German businesses are investing in Russia just to sell inside the country while, in Ukraine, “companies that are investing here are investing to export — to get the higher value added in the EU.”
Consequently, manufacturing from Ukraine aimed at the EU market “has to be much higher quality” to meet standards. German automakers, for instance, allow “no more than five parts per million in damaged products” in components. “It is one of the highest quality standards worldwide, and this is made in Ukraine.”
German exports to Ukraine are led by advanced engineering, which is an encouraging sign about Ukraine.
“This shows that Ukrainian industry is modernizing and buying high-end German engineering products,” he said.
Challenges ahead
In food, for instance, Germans are “importing more at a cheaper price. That is something Ukraine has to work on. A major task for Ukraine should be not only to deliver half-ready goods that will be processed or packaged in plants in Germany, but to develop their own brands,” Markus said. “The (highest profit) margin is in the last meters.”
While low production costs and borders with the EU are advantages, Markus said that Ukraine must do more to implement the free trade agreement to realize its advantages.
For instance, he said, “there is no single accredited food laboratory in Ukraine.

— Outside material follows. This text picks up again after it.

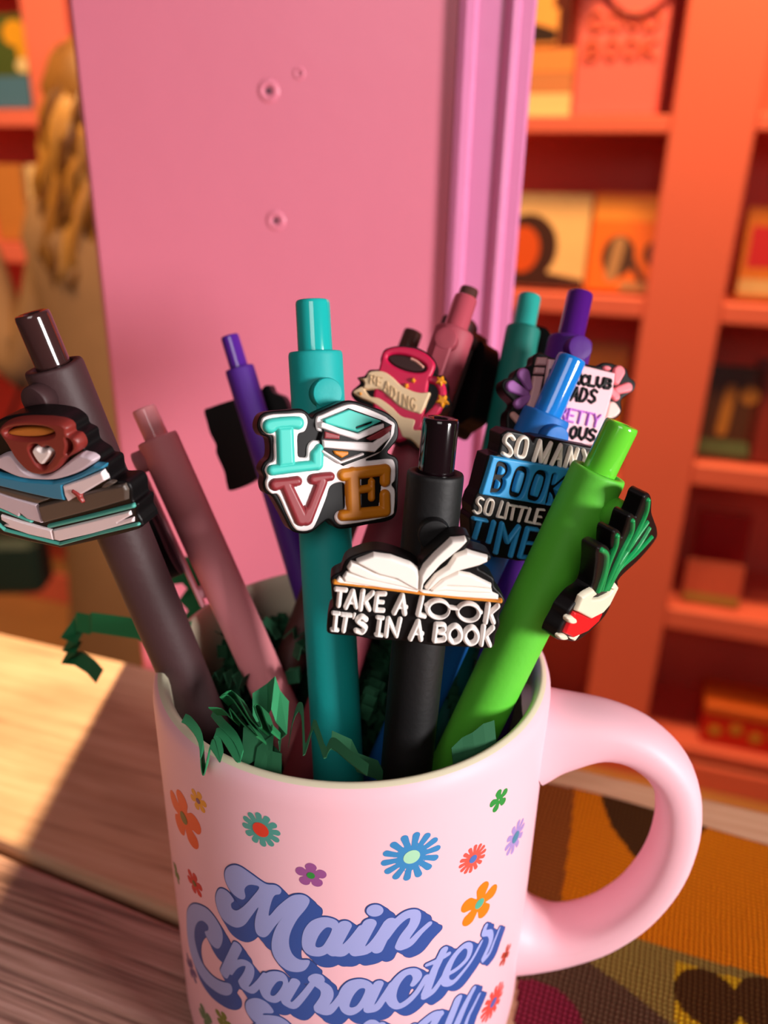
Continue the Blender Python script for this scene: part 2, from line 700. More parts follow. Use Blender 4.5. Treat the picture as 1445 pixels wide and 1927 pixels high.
sL = (bs((1215, 560))[0] + bs((1112, 1250))[0])/2
sR = (bs((1366, 560))[0] + bs((1234, 1250))[0])/2
zR = [(bs((1400, b))[1], bs((1400, a))[1]) for a, b in ((574, 612), (884, 924), (1168, 1206))]
zRb = bs((1260, 1400))[1]
zL = [(bs((1100, b))[1], bs((1100, a))[1]) for a, b in ((217, 250), (556, 592))]
zL += [(zL[1][0] - .30 - .025, zL[1][0] - .30), (zL[1][0] - .60 - .025, zL[1][0] - .60)]
zR.append((zR[0][0] + .30, zR[0][0] + .325))
zL.append((zL[0][0] + .37, zL[0][0] + .395))
posts = [(sL - .62, sL - .54), (sL, sR), (sR + .62, sR + .72)]
bookcase(BP, 'tall coral-pink bookcase on the right behind the pillar', sL - .62, sR + .72, posts, [zL, zR + [(zRb - .025, zRb)]], 1.85, max(zRb - .03, .06))
LP = BP + BE*(-1.55) + BN*.22
LP[2] = FLOOR


def ls(px):
    return bs(px, LP)


pl0, pl1 = ls((50, 110))[0], ls((112, 110))[0] + .03
pl1 = max(pl1, pl0 + .10)
zl = [(ls((30, b))[1], ls((30, a))[1]) for a, b in ((205, 238), (457, 495))]
d_ = zl[0][1] - zl[1][1]
zl += [(zl[1][0] - d_, zl[1][1] - d_), (zl[0][0] + d_, zl[0][1] + d_)]
if zl[2][0] - d_ > .12:
    zl.append((zl[2][0] - d_, zl[2][1] - d_))
bookcase(LP, 'salmon-pink bookcase at the far left behind the customer', pl0 - .80, pl1 + .40, [(pl0 - .80, pl0 - .72), (pl0, pl1), (pl1 + .32, pl1 + .40)], [zl, zl], 2.0, .10)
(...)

Every food certificate to import to EU standard has to be done by a laboratory in the European Union. It’s ridiculous.”
In another example, he said that Cologne, Germany, each year holds one of the largest international exhibitions on food products and only last year, for the first time, did a Ukrainian representative attend.
Ukraine should make regular appearances, he said, in Germany’s regions.
“It is not enough to go to Berlin,” he said. “Real business in Germany is not in the capital.”
German approach
German businesses, he said, have mostly succeeded in avoiding Ukraine’s powerful billionaire oligarchs because the capitalists from his homeland are investing directly, rather than becoming financial investors or buying shares and forming joint-stock companies.
“They have a business idea and have a business model,” Markus said. “They are investing 100 percent on their own.” To do so, they need a land plot, legal framework, source materials, infrastructure, good workforce and markets. They are not working in areas where the oligarchs are so interested.”
Estimates of Germany’s foreign direct investment vary significantly, from $1.7 billion to $3.8 billion.
One reason is that some of the investment isn’t being counted by Ukraine, Markus said.
He knows companies that supply additives to make food tastier and other products. Some of those companies reported 30 percent growth last year in the food processing industry.
The numbers don’t show up in official statistics often because “the middle Ukrainian entrepreneur doesn’t report the real figures,” Markus said. “The major strategy is duck and cover. ‘I will not be seen because somebody might knock on the door.’ That’s why we may not see the boom.”